(Scripts that build scenes)

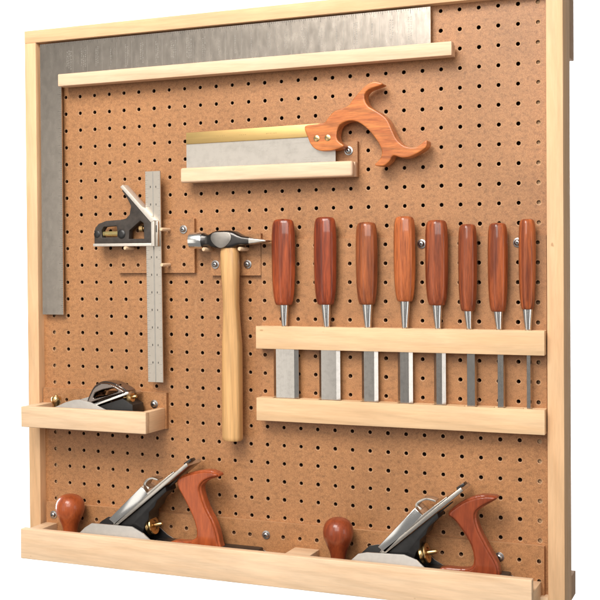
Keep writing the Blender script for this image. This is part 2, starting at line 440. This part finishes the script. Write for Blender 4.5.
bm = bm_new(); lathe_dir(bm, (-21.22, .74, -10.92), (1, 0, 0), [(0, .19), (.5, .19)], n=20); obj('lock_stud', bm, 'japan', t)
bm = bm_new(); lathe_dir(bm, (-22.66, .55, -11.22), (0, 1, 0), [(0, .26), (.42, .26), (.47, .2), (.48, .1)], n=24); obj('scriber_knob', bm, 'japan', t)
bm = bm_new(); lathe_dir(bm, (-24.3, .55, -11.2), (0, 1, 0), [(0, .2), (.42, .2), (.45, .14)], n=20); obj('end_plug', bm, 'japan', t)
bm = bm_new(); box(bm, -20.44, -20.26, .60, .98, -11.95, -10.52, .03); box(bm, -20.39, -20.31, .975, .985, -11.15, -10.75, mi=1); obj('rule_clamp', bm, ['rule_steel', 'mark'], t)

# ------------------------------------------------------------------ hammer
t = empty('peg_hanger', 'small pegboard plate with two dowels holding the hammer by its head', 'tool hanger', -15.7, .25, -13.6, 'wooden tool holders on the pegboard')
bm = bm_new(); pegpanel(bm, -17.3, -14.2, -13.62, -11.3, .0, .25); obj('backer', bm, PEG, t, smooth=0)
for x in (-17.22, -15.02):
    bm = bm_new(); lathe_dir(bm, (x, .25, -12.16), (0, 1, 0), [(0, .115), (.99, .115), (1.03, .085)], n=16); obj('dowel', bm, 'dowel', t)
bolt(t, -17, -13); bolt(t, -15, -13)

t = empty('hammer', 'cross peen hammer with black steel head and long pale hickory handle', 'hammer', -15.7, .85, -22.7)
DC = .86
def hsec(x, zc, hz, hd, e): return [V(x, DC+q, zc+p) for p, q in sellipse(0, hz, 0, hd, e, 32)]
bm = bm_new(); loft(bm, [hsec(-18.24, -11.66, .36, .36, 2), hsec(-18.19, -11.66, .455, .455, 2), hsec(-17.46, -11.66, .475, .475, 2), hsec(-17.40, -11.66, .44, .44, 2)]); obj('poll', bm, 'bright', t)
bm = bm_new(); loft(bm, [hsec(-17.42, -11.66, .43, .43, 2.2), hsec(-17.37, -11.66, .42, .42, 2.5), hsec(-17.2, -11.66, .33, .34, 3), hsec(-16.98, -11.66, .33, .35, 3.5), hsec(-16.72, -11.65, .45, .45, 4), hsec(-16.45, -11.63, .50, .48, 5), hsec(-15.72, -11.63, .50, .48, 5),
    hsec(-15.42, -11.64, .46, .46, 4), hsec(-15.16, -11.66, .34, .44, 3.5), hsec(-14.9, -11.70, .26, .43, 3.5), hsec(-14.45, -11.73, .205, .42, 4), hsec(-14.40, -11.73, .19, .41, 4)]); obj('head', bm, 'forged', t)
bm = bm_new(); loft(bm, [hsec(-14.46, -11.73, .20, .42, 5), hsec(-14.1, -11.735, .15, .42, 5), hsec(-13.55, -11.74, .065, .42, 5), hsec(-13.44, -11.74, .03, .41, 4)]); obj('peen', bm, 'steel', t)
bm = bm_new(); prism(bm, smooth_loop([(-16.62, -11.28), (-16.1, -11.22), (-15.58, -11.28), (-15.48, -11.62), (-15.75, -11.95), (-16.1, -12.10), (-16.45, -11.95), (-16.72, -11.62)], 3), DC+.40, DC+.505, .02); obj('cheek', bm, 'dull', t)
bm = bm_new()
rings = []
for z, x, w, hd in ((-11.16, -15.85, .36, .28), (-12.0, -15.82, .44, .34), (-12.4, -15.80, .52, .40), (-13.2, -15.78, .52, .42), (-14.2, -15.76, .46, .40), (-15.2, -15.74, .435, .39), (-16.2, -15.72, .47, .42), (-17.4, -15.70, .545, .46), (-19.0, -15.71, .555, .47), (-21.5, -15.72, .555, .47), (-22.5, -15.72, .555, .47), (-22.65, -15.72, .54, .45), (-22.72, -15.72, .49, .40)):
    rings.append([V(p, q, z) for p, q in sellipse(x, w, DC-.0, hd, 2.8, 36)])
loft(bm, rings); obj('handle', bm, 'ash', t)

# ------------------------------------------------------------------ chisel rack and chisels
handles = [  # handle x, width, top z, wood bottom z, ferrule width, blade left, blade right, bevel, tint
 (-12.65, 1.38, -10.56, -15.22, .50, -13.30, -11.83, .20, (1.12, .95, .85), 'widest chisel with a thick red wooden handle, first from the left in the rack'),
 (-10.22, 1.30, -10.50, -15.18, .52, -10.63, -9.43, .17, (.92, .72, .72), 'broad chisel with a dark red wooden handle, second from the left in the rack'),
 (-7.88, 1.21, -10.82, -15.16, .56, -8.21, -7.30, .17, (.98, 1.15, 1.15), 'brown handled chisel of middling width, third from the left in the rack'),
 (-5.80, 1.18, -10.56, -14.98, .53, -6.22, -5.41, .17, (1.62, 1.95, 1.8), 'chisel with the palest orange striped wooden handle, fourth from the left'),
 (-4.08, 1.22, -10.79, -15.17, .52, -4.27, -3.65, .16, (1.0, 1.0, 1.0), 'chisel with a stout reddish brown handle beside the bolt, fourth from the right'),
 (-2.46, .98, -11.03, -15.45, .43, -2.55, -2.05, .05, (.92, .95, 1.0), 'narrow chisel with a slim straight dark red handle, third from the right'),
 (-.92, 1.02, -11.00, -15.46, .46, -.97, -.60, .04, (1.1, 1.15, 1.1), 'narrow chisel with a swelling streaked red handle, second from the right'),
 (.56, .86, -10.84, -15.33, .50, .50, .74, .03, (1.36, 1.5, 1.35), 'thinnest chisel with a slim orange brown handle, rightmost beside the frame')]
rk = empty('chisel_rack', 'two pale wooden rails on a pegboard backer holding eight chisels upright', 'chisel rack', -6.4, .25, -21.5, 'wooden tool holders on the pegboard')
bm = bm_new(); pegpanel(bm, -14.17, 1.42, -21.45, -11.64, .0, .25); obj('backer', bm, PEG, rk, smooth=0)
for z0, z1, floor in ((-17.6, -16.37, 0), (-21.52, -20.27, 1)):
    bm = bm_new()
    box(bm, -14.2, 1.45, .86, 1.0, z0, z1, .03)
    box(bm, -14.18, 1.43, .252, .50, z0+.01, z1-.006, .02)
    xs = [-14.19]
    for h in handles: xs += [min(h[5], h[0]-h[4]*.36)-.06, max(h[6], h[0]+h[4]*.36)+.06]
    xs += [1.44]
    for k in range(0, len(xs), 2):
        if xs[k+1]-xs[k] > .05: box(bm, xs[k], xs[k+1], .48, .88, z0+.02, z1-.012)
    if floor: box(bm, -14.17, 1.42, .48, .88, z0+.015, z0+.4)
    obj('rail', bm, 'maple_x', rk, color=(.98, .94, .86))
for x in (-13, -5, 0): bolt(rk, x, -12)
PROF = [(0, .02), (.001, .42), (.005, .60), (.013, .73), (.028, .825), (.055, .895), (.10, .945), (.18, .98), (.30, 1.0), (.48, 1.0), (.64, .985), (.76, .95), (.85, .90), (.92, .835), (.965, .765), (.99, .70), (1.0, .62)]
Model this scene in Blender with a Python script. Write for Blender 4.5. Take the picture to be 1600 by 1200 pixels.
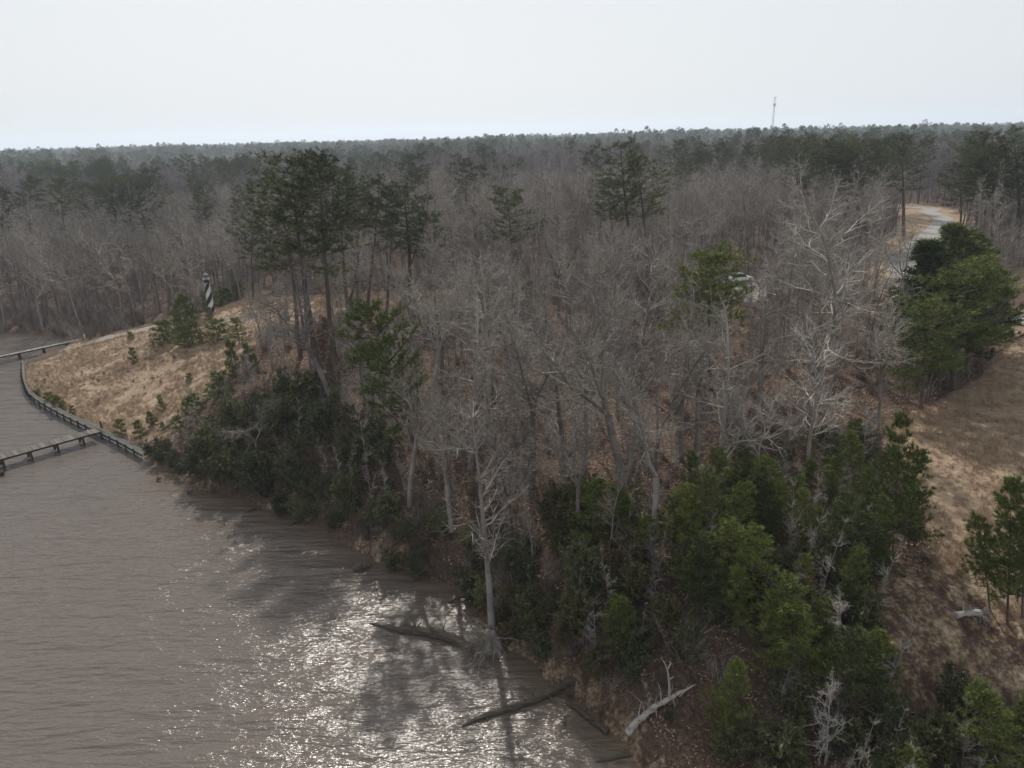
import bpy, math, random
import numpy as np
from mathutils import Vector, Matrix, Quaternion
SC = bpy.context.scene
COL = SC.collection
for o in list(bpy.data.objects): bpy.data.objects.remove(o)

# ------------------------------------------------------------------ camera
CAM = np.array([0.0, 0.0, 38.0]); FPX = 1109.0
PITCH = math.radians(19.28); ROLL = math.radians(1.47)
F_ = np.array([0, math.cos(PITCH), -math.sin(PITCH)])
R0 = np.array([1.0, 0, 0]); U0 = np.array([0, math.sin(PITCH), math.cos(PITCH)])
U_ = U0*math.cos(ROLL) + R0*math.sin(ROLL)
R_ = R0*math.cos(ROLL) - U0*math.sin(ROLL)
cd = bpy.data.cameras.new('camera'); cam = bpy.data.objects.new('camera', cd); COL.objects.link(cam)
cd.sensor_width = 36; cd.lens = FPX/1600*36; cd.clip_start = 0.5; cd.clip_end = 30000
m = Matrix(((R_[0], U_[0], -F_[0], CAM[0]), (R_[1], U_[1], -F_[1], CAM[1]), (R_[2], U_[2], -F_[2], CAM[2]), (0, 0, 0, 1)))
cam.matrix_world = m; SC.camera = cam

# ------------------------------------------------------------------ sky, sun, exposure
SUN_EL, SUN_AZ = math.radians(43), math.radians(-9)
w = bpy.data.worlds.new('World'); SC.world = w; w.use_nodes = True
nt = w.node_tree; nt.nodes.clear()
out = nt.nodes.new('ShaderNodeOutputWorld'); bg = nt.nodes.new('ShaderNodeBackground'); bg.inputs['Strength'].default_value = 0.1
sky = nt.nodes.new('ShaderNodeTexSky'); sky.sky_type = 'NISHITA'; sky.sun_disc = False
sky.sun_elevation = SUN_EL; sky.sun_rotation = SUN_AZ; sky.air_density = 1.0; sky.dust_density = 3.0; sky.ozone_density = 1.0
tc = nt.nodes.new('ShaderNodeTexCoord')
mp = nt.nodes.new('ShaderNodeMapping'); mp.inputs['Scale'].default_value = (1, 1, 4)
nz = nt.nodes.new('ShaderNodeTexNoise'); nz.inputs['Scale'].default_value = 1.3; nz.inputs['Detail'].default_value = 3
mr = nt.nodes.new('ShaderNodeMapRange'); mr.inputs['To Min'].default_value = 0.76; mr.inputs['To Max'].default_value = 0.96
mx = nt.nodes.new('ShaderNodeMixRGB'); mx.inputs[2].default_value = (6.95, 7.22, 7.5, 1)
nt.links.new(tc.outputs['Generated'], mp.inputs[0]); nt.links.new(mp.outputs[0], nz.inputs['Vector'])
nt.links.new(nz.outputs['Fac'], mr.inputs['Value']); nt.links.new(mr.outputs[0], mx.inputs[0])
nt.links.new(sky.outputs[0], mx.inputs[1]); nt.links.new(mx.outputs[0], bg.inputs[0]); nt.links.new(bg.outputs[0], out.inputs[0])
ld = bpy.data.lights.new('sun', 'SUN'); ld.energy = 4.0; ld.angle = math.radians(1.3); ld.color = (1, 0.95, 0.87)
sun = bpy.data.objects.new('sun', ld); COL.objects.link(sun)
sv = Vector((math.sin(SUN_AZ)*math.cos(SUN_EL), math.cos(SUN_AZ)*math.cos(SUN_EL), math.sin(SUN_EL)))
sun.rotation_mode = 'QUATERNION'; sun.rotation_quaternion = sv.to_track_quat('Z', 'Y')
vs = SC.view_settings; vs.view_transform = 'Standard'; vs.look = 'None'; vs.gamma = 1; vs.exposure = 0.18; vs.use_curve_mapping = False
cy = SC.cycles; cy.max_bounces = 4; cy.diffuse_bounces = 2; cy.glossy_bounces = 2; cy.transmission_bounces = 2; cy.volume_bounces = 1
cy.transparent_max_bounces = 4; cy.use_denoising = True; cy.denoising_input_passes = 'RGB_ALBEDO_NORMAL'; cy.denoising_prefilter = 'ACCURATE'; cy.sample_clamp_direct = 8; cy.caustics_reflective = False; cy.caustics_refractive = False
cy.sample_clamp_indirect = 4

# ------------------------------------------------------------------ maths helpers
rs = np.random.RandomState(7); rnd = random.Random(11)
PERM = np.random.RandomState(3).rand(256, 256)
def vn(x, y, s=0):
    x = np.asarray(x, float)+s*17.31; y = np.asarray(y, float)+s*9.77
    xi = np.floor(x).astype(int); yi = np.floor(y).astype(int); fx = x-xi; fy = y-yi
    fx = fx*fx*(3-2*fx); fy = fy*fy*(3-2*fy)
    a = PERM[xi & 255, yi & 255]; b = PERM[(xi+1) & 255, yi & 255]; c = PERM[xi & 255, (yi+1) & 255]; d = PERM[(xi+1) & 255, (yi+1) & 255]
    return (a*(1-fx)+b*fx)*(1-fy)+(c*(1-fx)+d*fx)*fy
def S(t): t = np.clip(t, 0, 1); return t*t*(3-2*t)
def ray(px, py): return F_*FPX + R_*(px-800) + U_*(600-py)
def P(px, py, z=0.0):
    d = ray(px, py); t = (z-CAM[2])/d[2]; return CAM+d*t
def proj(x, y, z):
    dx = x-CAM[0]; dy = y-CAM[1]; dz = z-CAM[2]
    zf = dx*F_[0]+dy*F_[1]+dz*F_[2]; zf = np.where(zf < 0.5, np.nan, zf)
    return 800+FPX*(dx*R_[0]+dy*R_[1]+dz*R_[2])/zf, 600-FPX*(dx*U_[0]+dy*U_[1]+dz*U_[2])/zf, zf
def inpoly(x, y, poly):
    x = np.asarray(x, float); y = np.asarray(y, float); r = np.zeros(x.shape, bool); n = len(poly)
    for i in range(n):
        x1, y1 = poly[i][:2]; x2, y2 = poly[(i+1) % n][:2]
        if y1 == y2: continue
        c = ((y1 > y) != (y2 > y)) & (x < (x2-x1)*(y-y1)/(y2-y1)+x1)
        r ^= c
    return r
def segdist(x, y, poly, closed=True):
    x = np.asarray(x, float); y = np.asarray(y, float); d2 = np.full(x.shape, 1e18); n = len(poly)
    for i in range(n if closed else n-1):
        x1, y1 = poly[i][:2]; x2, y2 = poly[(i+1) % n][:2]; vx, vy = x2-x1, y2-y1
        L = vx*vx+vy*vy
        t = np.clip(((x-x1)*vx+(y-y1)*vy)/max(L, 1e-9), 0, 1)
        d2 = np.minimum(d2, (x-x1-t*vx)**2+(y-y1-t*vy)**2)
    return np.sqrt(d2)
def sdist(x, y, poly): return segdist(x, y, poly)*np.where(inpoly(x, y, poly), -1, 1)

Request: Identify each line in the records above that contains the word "Write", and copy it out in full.

Exercise answer:
Keep writing the Blender script for this image. This is part 2, starting at line 440. This part finishes the script. Write for Blender 4.5.
Model this scene in Blender with a Python script. Write for Blender 4.5. Take the picture to be 1600 by 1200 pixels.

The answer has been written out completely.